A Thousand Words Is Worth A Picture


I am a confessed antique treasure hunting junkie.  Some people go to church on Sunday, but I go to Todd Farm Flea Market in search of what, I’m never quite sure, but I know it when I see it.

This past Sunday on my usual trip to Todd, I picked up a Boston Newspaper that dated from 1858. When the seller said “a buck,” I couldn’t refuse.  When I got home, I opened it up and started to read. It’s a huge piece of  paper about 20X28 with teeny tiny type, 4 or 6pt at the most, with no pictures or illustrations, just words.  The stories are just that, stories and I couldn’t find much of anything that resembled what we would today consider to be news.

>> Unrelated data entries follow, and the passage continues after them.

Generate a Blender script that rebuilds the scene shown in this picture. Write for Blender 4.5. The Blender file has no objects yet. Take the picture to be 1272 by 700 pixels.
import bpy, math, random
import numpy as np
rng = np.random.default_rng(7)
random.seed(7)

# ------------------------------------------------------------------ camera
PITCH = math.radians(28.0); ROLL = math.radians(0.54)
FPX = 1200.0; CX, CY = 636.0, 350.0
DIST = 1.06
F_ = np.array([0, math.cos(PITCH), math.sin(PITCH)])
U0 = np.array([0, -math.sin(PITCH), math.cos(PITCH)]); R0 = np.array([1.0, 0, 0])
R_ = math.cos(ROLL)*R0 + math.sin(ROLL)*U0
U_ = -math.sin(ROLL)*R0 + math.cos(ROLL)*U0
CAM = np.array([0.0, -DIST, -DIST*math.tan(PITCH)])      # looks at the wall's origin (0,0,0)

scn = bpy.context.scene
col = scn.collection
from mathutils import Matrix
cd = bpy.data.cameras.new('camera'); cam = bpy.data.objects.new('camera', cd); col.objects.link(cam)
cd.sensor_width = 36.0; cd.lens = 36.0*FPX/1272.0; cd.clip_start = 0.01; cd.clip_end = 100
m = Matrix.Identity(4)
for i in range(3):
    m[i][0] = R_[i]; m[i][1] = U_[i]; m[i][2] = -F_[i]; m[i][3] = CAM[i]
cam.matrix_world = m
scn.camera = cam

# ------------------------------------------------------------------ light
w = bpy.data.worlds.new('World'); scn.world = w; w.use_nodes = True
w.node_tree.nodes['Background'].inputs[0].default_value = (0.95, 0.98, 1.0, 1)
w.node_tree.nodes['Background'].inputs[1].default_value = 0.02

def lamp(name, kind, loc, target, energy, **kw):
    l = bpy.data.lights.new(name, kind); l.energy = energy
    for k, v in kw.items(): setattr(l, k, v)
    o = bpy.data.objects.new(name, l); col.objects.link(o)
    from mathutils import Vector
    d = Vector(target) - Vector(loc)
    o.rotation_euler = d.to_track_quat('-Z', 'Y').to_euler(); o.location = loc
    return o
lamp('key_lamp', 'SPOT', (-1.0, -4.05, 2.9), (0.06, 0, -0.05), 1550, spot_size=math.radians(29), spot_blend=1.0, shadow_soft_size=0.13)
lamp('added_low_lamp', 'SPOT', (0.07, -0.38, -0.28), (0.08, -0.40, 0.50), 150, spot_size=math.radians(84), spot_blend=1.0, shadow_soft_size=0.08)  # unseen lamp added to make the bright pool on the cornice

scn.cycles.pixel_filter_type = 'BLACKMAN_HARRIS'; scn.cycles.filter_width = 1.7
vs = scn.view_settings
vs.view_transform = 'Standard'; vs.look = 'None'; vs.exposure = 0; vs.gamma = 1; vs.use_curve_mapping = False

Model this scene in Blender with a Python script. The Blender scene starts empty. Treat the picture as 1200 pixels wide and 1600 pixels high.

One story in particular caught my eye and made me realize just how much communication has changed from then to now:

Scene In A Metropolitan Railroad Car

Yesterday afternoon, as one of the cars on the Metropolitan Railroad rolled along its rails, a lady, extensively beflounced and expansively crinolined, beckoned to the polite conductor as it was passing West Street, in order to take passage to the South End.  Her robe was in a state of delicious newness: its tissue folds were hardly cold from the modiste’s last artistic touch, and her attire was altogether gotten up evidently with a reckless regard of expense. The car was only partly filled – one side free from incumbrance. Upon its cushions she sat herself at ease with thought for her robe’s intactness uppermost, and spread its voluminous flounces carefully to their natural amplitude. She cast her eyes at the conductor with an air of composure, sang froid, and self-collectedness.

“Conductor,” she asked in the blandest of manners and most mellifluous of tones, “how many seats do I occupy?”

Taken by surprise, he glanced from one side to the other of her extended dress, and then at her. The lady’s face was serenely interrogative.

“About four, I should think Madam,” he said, wondering what would come next.

“Here are twenty cents,” she said, dropping the dimes from her lavender-kidded fingers into his extended palm. “ I do not wish to be disturbed.”

One would have thought the possibility of disturbing such a supreme embodiment of composure rather impossible; but having secured herself from the chance, in spite of stares and whispers, the quadrupled-fare pursued her way happily and uncreasedly  to her destination. It was a spectacle to admire. We commend her example to all ladies of similar balloonish dimensions.

Now in today’s language, this article could easily be reduced to the 140 characters of Twitter:

Wealthy woman wearing a big fancy dress, pays four times the trolley fair for the four seats she and her fluffy garments occupied.

But does that fill you with the image that the 19th century version does? I recently read a post on Copyblogger about editing your writing, only saying what you really have to say and not “falling in love with your words.”  But take a look at the adjectives and adverbs used in the article: beflounced, uncreasedly, crinolined, delicious newness, lavendar-kidded fingers, balloonish dimensions – what can get better than that in conjuring up a perfect image of this fine lady of Boston.

Yes, editing is good, unnecessary words are bad, but in this world of  OMG, BTW, LOL, don’t forget to serve up a few tasty adverbs and adjectives now and then. Just choose the right ones. Writing is an art that has the power to create powerful and clear images, depending on the words that you pick. I don’t think there’s anything wrong with falling in love with your words. There’s got to be some kind of passion behind what your are doing or saying or writing or there is no point.